A way of looking at myself
My father used to tell me that: “ People need to do a big things, because though that they can find out their advantage and disadvantage.” To me, the 30 day challenge about writing a poem every day can be called as a big progress. I never know that I have the ability to write a poem in English.(I only write poems in Chinese before)Although the first several days seemed to be like constipation to me, I started to orbiting the way and felt used to it. My way transferred from squeezed out ideas and words from my mind to a more smooth and frequent way of writing. I never know that I have a little bit dilatory feeling on the work which I have to do. Although I told myself to write a poem in the morning, I still protracted it to the last minute before I went to school. So do the poem writing blog post; I always starts it at 9 o’clock which is nearly the end of the study hall. I feel that the 30 day challenge is not only about writing poem every day, but also it is a progress of helping me to understand myself. Therefore, I can keep on my advantages and improve my weakness.

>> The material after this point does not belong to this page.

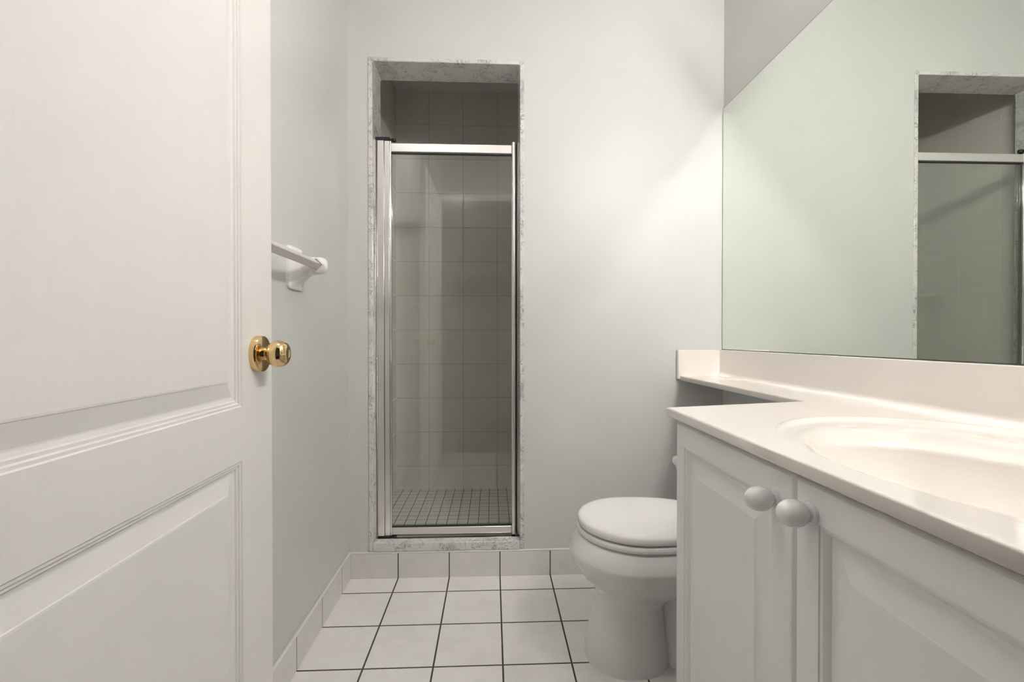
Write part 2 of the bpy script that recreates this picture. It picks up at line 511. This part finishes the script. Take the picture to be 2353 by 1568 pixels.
# ------------------------------------------------------------------ shower door
def shower_door():
    t = thing('shower_door', 'framed clear glass shower door with bright metal rails in the marble opening', 'shower door', (-0.17, 1.945, 0.1395))
    zt, zb = 1.761, 0.149
    y = 1.945
    # hinge side: wall channel, ridged post, rounded bright edge
    bm = bmesh.new()
    add_box(bm, -0.4745, -0.4700, y - 0.026, y + 0.018, 0.1405, zt - 0.001)
    add_box(bm, -0.4685, -0.4665, y - 0.022, y + 0.016, 0.1405, zt - 0.001)
    mesh_obj('wall_channel', bm, 'alu', t, bevel=0.0012)
    bm = bmesh.new()
    add_box(bm, -0.4660, -0.4395, y - 0.019, y + 0.016, zb, zt)
    add_box(bm, -0.4380, -0.4180, y - 0.016, y + 0.016, zb, zt)
    add_box(bm, -0.4400, -0.4375, y - 0.012, y + 0.012, zb, zt)
    mesh_obj('hinge_post', bm, 'alu', t, bevel=0.002)
    bm = bmesh.new()
    add_prism(bm, [(-0.4145 + 0.0045 * math.cos(a), y - 0.008 + 0.0055 * math.sin(a)) for a in [2 * PI * i / 20 for i in range(20)]], zb, zt)
    mesh_obj('post_edge', bm, 'chrome', t, smooth=40)
    for z0, z1 in ((zt + 0.0005, zt + 0.0145), (0.1415, zb - 0.0005)):
        bm = bmesh.new()
        add_box(bm, -0.4735, -0.4165, y - 0.018, y + 0.016, z0, z1)
        add_lathe(bm, [(0, 0.0085), (z1 - z0 - 0.002, 0.0085)], (-0.4015, y - 0.004, z0), (0, 0, 1), 20)
        add_box(bm, -0.4165, -0.4020, y - 0.010, y + 0.002, z0 + 0.002, z1 - 0.003)
        mesh_obj('hinge_cap', bm, 'black', t, bevel=0.0015)['label'] = 'black plastic hinge cap'
    # moving leaf
    mesh_obj('top_rail', box(-0.4105, 0.0800, y - 0.012, y + 0.010, 1.7180, 1.7540), 'rail', t, bevel=0.0025)
    mesh_obj('bottom_rail', box(-0.4105, 0.0790, y - 0.012, y + 0.010, 0.1500, 0.1795), 'rail', t, bevel=0.0025)
    for z0, z1 in ((1.7135, 1.7182), (0.1793, 0.1830)):
        mesh_obj('gasket', box(-0.4100, 0.0800, y - 0.0095, y + 0.006, z0, z1), 'gasket', t)['label'] = 'dark rubber strip'
    bm = bmesh.new()
    prof = []
    for i in range(13):
        a = PI + PI * i / 12
        prof.append((0.0885 + 0.0090 * math.cos(a), y - 0.012 + 0.010 * math.sin(a)))
    prof += [(0.0975, y + 0.012), (0.0795, y + 0.012)]
    add_prism(bm, prof, 0.1485, 1.7615)
    mesh_obj('handle_stile', bm, 'alu', t, smooth=35)
    mesh_obj('glass_pane', box(-0.4110, 0.0805, y - 0.0025, y + 0.0025, 0.1790, 1.7185), 'glass', t)
    # strike side: dark magnetic strip and bright jamb channel
    mesh_obj('magnetic_strip', box(0.0990, 0.1035, y - 0.004, y + 0.012, 0.1485, 1.7600), 'gasket', t)
    mesh_obj('strike_jamb', boxes((0.1045, 0.1070, y - 0.022, y + 0.018, 0.1480, 1.7600), (0.1070, 0.1114, y + 0.004, y + 0.018, 0.1480, 1.7600),
                                  (0.1085, 0.1114, y - 0.026, y + 0.002, 0.1480, 1.7600)), 'alu', t, bevel=0.001)
    mesh_obj('sill_track', boxes((-0.4735, 0.1110, y - 0.028, y + 0.022, 0.1396, 0.1412), (-0.4735, 0.1110, y + 0.016, y + 0.022, 0.1412, 0.1485)), 'alu', t, bevel=0.0006)
shower_door()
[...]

These days, I couldn’t stop myself think of my parents and friends in my hometown. My mom had her 47th birthday on April 17th , and she is having a small operation on his back today as the time I am writing this blog post. Think it over, I haven’t had celebrate my birthday and my parents birthday together for two years, and this will continue happen in the future for about 6 years. With a deep nostalgia in my heart, I wrote down two poem about my feelings.
Wind
Wind drives away the leaves,
Wave like a crazy sweep.
Where should they go?
Could they load my thoughts?
To the place where I miss.
Time past too quick.
Aged your appearance,
Stoop your stature.
But I remember,
The warm smile on your face.
The things that never changed.
I love you mom,
There is also one about my friends, but it is in Chinese version. I wrote it last year about my friends.
思忆
陈逸伦
一语唤回千思忆,
十言不可抒别情。
莫叹,莫叹
故人似友。
往事再回首,
一笑眸江湖。
It is talking about that a sentence with remind me about my old friend. I can’t explain how hard I missed them even using ten more sentences. Then I console myself that they may still be my friends. After years we meet together, we laugh together and talk about our childhood.
As a result, I recognized myself by the 30 days challenge, and I will stick on it. The homesick feeling will be the motive power to work harder, and let them proud of me.